## Exercise directions
The lines to extract run from the start of the records through the line with "ZA, ZB = 1.255, 1.83", both ends included; drop the pictures.
BEGIN
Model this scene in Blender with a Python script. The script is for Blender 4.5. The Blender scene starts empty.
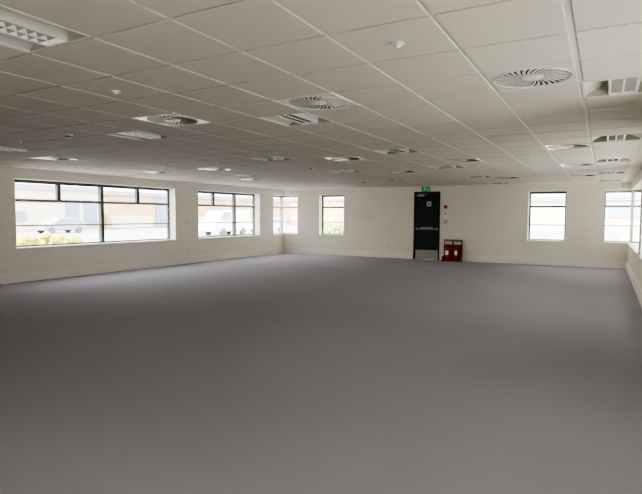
import bpy, bmesh, math, random
from mathutils import Vector, Matrix
PI = math.pi
random.seed(4)
SC = bpy.context.scene
COL = SC.collection

# ------------------------------------------------------------------ measures (metres, camera stands above the origin)
EYE = 1.528
H = 2.540                      # ceiling tile face
XL, XR = -11.37, 0.64          # inner faces of the side walls
YB, YF = 17.33, -3.1           # far wall, wall behind the camera
GX, GY, T = -0.2048, 1.9885, 0.6   # ceiling grid origin and module
REC = 0.25                     # glazing set back from the inner wall face
WT = 0.34                      # wall thickness
Z0, Z1 = 0.75, 2.31            # window sill / head
ZA, ZB = 1.255, 1.83           # transoms

# ------------------------------------------------------------------ materials
def mat(name, col, rough=0.6, metal=0.0, noise=0.0, scale=20.0, bump=0.0, bscale=200.0, emis=None, spec=0.5):
    m = bpy.data.materials.new(name); m.use_nodes = True
    nt = m.node_tree; b = nt.nodes['Principled BSDF']
    b.inputs['Base Color'].default_value = (*col, 1)
    b.inputs['Roughness'].default_value = rough
    b.inputs['Metallic'].default_value = metal
    b.inputs['Specular IOR Level'].default_value = spec
    if emis:
        b.inputs['Emission Color'].default_value = (*emis[0], 1)
        b.inputs['Emission Strength'].default_value = emis[1]
    if noise or bump:
        tc = nt.nodes.new('ShaderNodeTexCoord')
    if noise:
        n = nt.nodes.new('ShaderNodeTexNoise'); n.inputs['Scale'].default_value = scale
        n.inputs['Detail'].default_value = 4
        nt.links.new(tc.outputs['Object'], n.inputs['Vector'])
        r = nt.nodes.new('ShaderNodeValToRGB')
        r.color_ramp.elements[0].position = 0.3; r.color_ramp.elements[1].position = 0.7
        r.color_ramp.elements[0].color = (*[c * (1 - noise) for c in col], 1)
        r.color_ramp.elements[1].color = (*[min(1, c * (1 + noise)) for c in col], 1)
        nt.links.new(n.outputs['Fac'], r.inputs['Fac'])
        nt.links.new(r.outputs['Color'], b.inputs['Base Color'])
    if bump:
        n2 = nt.nodes.new('ShaderNodeTexNoise'); n2.inputs['Scale'].default_value = bscale
        nt.links.new(tc.outputs['Object'], n2.inputs['Vector'])
        bp = nt.nodes.new('ShaderNodeBump'); bp.inputs['Strength'].default_value = bump
        bp.inputs['Distance'].default_value = 0.004
        nt.links.new(n2.outputs['Fac'], bp.inputs['Height'])
        nt.links.new(bp.outputs['Normal'], b.inputs['Normal'])
    return m

def glass_mat():
    m = bpy.data.materials.new('window_glass'); m.use_nodes = True
    nt = m.node_tree; nt.nodes.clear()
    o = nt.nodes.new('ShaderNodeOutputMaterial'); mx = nt.nodes.new('ShaderNodeMixShader')
    t = nt.nodes.new('ShaderNodeBsdfTransparent'); t.inputs['Color'].default_value = (0.93, 0.95, 0.95, 1)
    g = nt.nodes.new('ShaderNodeBsdfGlossy'); g.inputs['Roughness'].default_value = 0.02
    mx.inputs['Fac'].default_value = 0.05
    nt.links.new(t.outputs[0], mx.inputs[1]); nt.links.new(g.outputs[0], mx.inputs[2])
    nt.links.new(mx.outputs[0], o.inputs[0])
    return m

M = dict(
    wall=mat('painted_wall', (0.775, 0.73, 0.655), 0.75, noise=0.015, scale=1.2),
    reveal=mat('window_reveal_paint', (0.88, 0.86, 0.82), 0.6),
    tile=mat('ceiling_tile', (0.65, 0.61, 0.535), 0.85, noise=0.02, scale=260, bump=0.15, bscale=420),
    grid=mat('ceiling_grid_metal', (0.68, 0.65, 0.59), 0.5),
    slab=mat('ceiling_void', (0.2, 0.2, 0.2), 0.9),
    margin=mat('plaster_margin', (0.84, 0.80, 0.73), 0.75),
    trunk=mat('skirting_paint', (0.84, 0.80, 0.735), 0.4),
    alu=mat('dark_window_frame', (0.11, 0.125, 0.122), 0.4),  # dark frame colour, lifted for the glare around the glass
    transom_glare=mat('glare_grey_transom', (0.24, 0.25, 0.27), 0.4),  # same dark frame, window glare put into a lighter grey
    tyre=mat('tyre_grey', (0.16, 0.16, 0.17), 0.7),
    alu_glare=mat('glare_paled_frame', (0.33, 0.35, 0.35), 0.4),  # corner frames lightened in colour to imitate glare from outside
    post=mat('pale_corner_post', (0.80, 0.77, 0.70), 0.5),
    sill=mat('window_sill_board', (0.86, 0.84, 0.80), 0.35),
    white=mat('white_enamel', (0.72, 0.71, 0.66), 0.35),
    refl=mat('luminaire_reflector', (0.60, 0.60, 0.53), 0.45),
    endp=mat('luminaire_end_plate', (0.36, 0.37, 0.31), 0.5),
    chrome=mat('louvre_aluminium', (0.40, 0.40, 0.38), 0.22, metal=1.0),
    tube=mat('fluorescent_tube', (0.9, 0.9, 0.88), 0.3, emis=((1.0, 0.98, 0.92), 3.5)),
    dark=mat('duct_black', (0.02, 0.02, 0.02), 0.8),
    vane=mat('diffuser_vane', (0.76, 0.74, 0.67), 0.2, spec=0.9),
    plate=mat('diffuser_plate', (0.70, 0.69, 0.62), 0.2, spec=0.9),
    doorp=mat('dark_door_paint', (0.012, 0.018, 0.021), 0.35),
    doorf=mat('dark_door_frame', (0.016, 0.018, 0.02), 0.4),
    steel=mat('brushed_steel', (0.42, 0.41, 0.37), 0.45, metal=0.7),
    green=mat('exit_green', (0.03, 0.22, 0.13), 0.4, emis=((0.01, 0.35, 0.18), 0.25)),
    pict=mat('pictogram_white', (0.85, 0.9, 0.87), 0.5),
    blue=mat('door_sign_blue', (0.16, 0.24, 0.36), 0.5),
    red=mat('fire_red', (0.46, 0.045, 0.04), 0.35),
    dred=mat('stand_red', (0.26, 0.02, 0.02), 0.45),
    black=mat('black_rubber', (0.015, 0.015, 0.016), 0.5),
    cream=mat('label_cream', (0.72, 0.62, 0.47), 0.6),
    plastic=mat('white_plastic', (0.72, 0.71, 0.68), 0.4),
    patch=mat('wall_panel_paint', (0.73, 0.69, 0.62), 0.7),
    glass=glass_mat(),
    tarmac=mat('tarmac', (0.36, 0.35, 0.36), 0.9, noise=0.15, scale=0.4),
    paving=mat('bounce_paving', (0.5, 0.47, 0.42), 0.9, noise=0.05, scale=0.8),
    lightgrey=mat('sky_blocker_grey', (0.30, 0.31, 0.32), 0.8, noise=0.04, scale=0.3),
    brick=mat('peach_brick', (0.66, 0.44, 0.27), 0.9, noise=0.1, scale=0.5),
    render_=mat('cream_cladding', (0.72, 0.66, 0.58), 0.8, noise=0.04, scale=0.3),
    lav=mat('lavender_grey_roof', (0.42, 0.40, 0.47), 0.7),
    bluegrey=mat('blue_grey_cladding', (0.36, 0.48, 0.62), 0.6),
    bwin=mat('far_window_glass', (0.26, 0.31, 0.40), 0.2),
    leaf=mat('yellow_green_foliage', (0.52, 0.50, 0.10), 0.8, noise=0.35, scale=3),
    leaf2=mat('green_foliage', (0.34, 0.42, 0.14), 0.8, noise=0.35, scale=3),
    carw=mat('car_white', (0.85, 0.86, 0.88), 0.3),
    carg=mat('car_grey', (0.38, 0.36, 0.42), 0.3),
    carr=mat('car_rose', (0.5, 0.2, 0.2), 0.3),
)

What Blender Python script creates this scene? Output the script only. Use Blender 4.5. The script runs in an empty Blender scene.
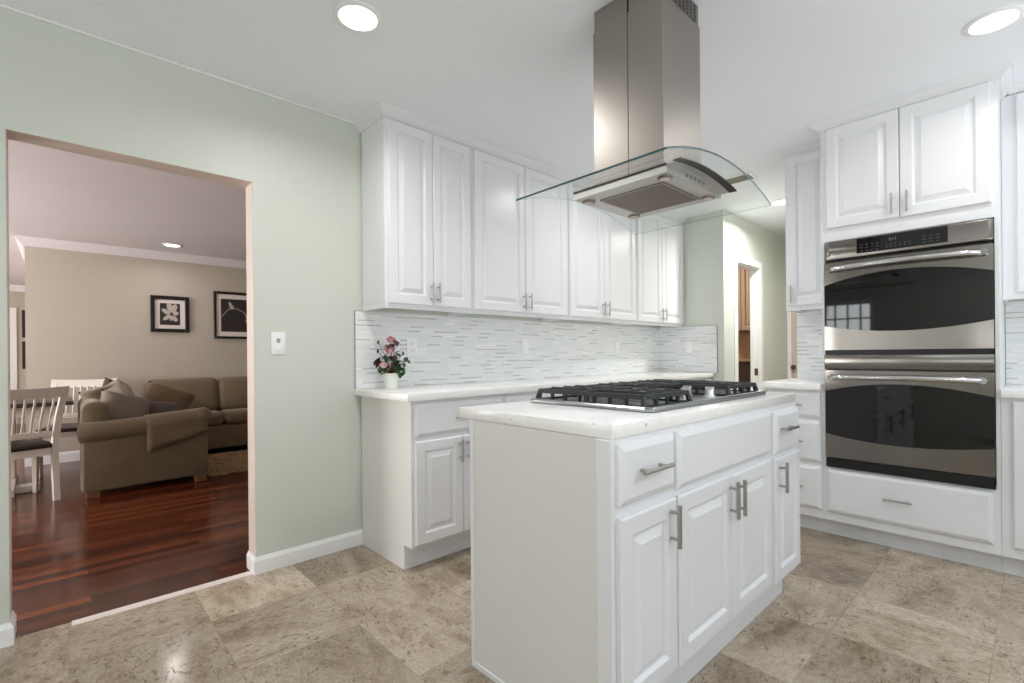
END
## Solved exercise
Model this scene in Blender with a Python script. The script is for Blender 4.5. The Blender scene starts empty.
import bpy, bmesh, math, random
from mathutils import Vector, Matrix
PI = math.pi
random.seed(4)
SC = bpy.context.scene
COL = SC.collection

# ------------------------------------------------------------------ measures (metres, camera stands above the origin)
EYE = 1.528
H = 2.540                      # ceiling tile face
XL, XR = -11.37, 0.64          # inner faces of the side walls
YB, YF = 17.33, -3.1           # far wall, wall behind the camera
GX, GY, T = -0.2048, 1.9885, 0.6   # ceiling grid origin and module
REC = 0.25                     # glazing set back from the inner wall face
WT = 0.34                      # wall thickness
Z0, Z1 = 0.75, 2.31            # window sill / head
ZA, ZB = 1.255, 1.83           # transoms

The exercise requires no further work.